Whether or not the small-cap index closes up Thursday or falls to start a new down streak, basic probability tells us that we will get this kind of streak every once in a while. It's like the illusion of a "hot hand" in basketball: Even a totally average player will have a long scoring streak on occasion.

In the case of the stock market, we can show that its streaks aren't too far off from flipping a coin. When we run a simulated coin flip thousands of times, we get a very similar pattern of "up" streaks. The big-cap S&P 500 is nearly identical to our coin flips. The Russell 2000 is made up of small-cap stocks and is more momentum based, so we see a few more long streaks than you'd expect at random.

Since 1987, there have been about 7,300 trading days. In that time, the Russell has hit a streak of 10 consecutive positive days 19 times. Most of those incidents happened in the 1990s, and they have become a lot more rare since. The most recent 10-day streak in small caps was in March 2013.

Contrast that to the S&P 500, which has only done that four times.

If we flipped a coin 7,300 times, with each flip representing one day in the stock market, we get pretty similar results.
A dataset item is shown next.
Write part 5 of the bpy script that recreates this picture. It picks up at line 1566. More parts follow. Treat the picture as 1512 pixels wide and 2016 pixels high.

Look at the chart below. The number of streaks at any given length — in either direction — is effectively the same for a coin flip as it is for the stock market.

To be clear, the market isn't exactly a 50-50 proposition, like flipping a fair coin would be. Our data shows the Russell 2000 is up on roughly 54 percent of days. The S&P 500 rises about 53 percent of the time. But just using the 50-50 assumption to compare our theoretical coin, the market shows that these occasional long streaks are not far off from random chance.